|
IL PAESE DI FOZA
Una popolazione di pastori e boscaioli, abituati alla transumanza.
Persi i diritti di pascolo nella pianura veneta, furono costretti ad emigrare nell'Impero austro-ungarico, in Prussia e nella Saar.
Più tardi qualcuno tornò a Foza con la divisa della Wermacht...
Nell'antico comune di Foza - Wusche nella lingua cimbra - vigeva l'istituto della proprietà collettiva dell'intero territorio, concesso nell'ottobre del 1448 dai monaci Benedettini di Campese a favore dei capifamiglia del paese.
Le attività economiche prevalenti per secoli furono la pastorizia - la pecora Foza era nota in tutto il Veneto - e lo sfruttamento dei boschi, legname e carbone, una popolazione quindi di pastori e boscaioli.
La proprietà del territorio sotto la formula delle "comunanze" consentì quindi un'economia primitiva, in buona parte basata sul baratto e in qualche misura di tipo collettivistico in un'epoca nella quale il superfluo era del tutto sconosciuto.
La città di Vicenza aveva ripetutamente rivendicato la proprietà dei beni dei Sette Comuni.
L'Abate Agostino Dal Pozzo, storico dell'Altopiano, contribuiva a fornire ai Comuni le informazioni per contrastare le mire di Vicenza.
Da alcune sue lettere inviate nel 1779 ai rappresentanti dei Sette Comuni in missione presso la Repubblica di Venezia, apprendiamo che in quella città aveva aperto una locanda nel quartiere di S.Silvestro, Lazzaro Lazzari di Foza. Tale locanda divenne il luogo d'incontro dei carbonai del paese che scendevano a vendere il loro prodotto a Venezia.
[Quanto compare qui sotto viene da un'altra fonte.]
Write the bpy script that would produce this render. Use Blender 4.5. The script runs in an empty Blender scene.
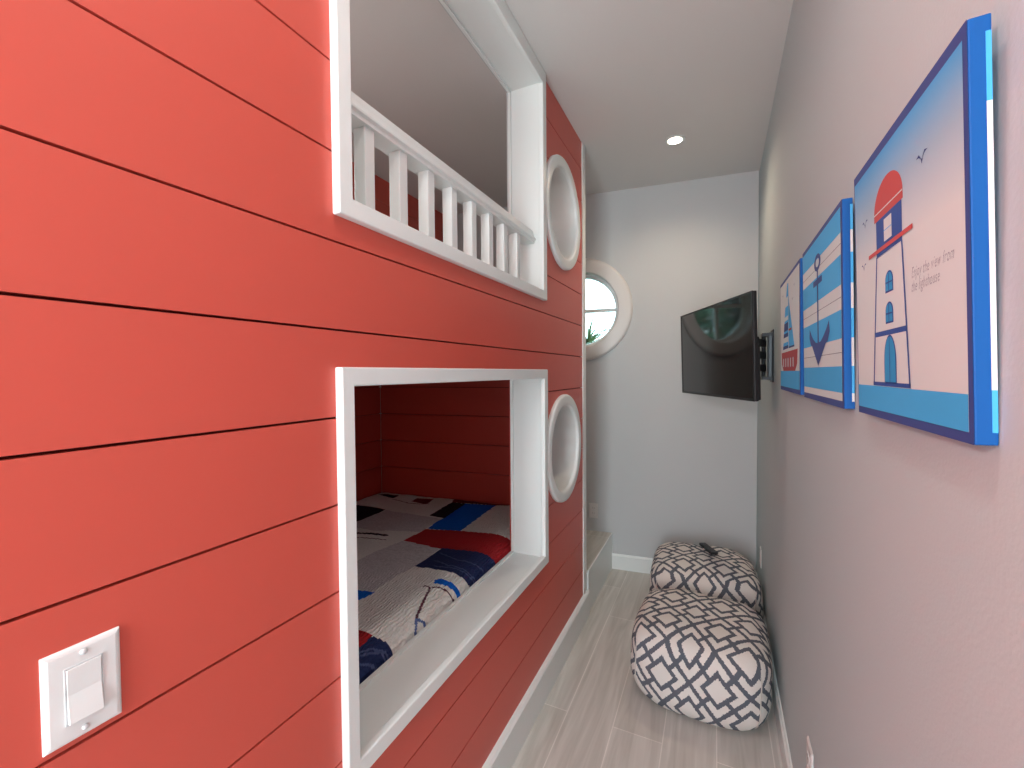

Ancora nell'anno 1598 il Conte Caldogno, per conto della Repubblica di Venezia, scriveva nella sua relazione:
"... Foza ha circa 1.200 anime e attorno ai fuochi circa 250 famiglie. Il paese è dotato dalla natura d'uomini di più famosa statura e fortezza degli altri... I loro terreni, posti in erte e rovinose rive, sono rovinati dalle acque che scendono dalla sommità dei monti e rendono solo un po' segale ed avena e gli uomini si danno all'arte pastorale e vivono dei loro sudori tagliando legnami..."
Una parte consistente delle famiglie quindi praticava la transumanza, portandosi per 6/7 mesi all'anno, nella pianura veneto-friulana, e lungo gli argini a pascolare le pecore fino alle foci dei fiumi. Innumerevoli sono, infatti, gli atti trascritti nei libri dei nati e dei morti, delle parrocchie delle diocesi venete, lasciando scia e traccia di peregrinazioni secolari e testimonianze di vita nomade.
Verso l'unità d'Italia (1860), venuto meno l'Istituto del Pensionatico - garantito dalla Repubblica Veneta, che aveva per molto tempo, regolato e favorito il diritto di pascolo per i pastori dei Sette Comuni - la pressione demografica, unita alla sterilità dei terreni e al clima inclemente della montagna, innescarono un processo di progressivo impoverimento destinato nel tempo a spopolare il paese.
Nel finire del XVIII secolo le contrade erano stracolme di persone, le case ricoperte di paglia erano insufficienti ad accogliere tutti e, in effetti, il paese raggiungeva allora le 2.100 unità.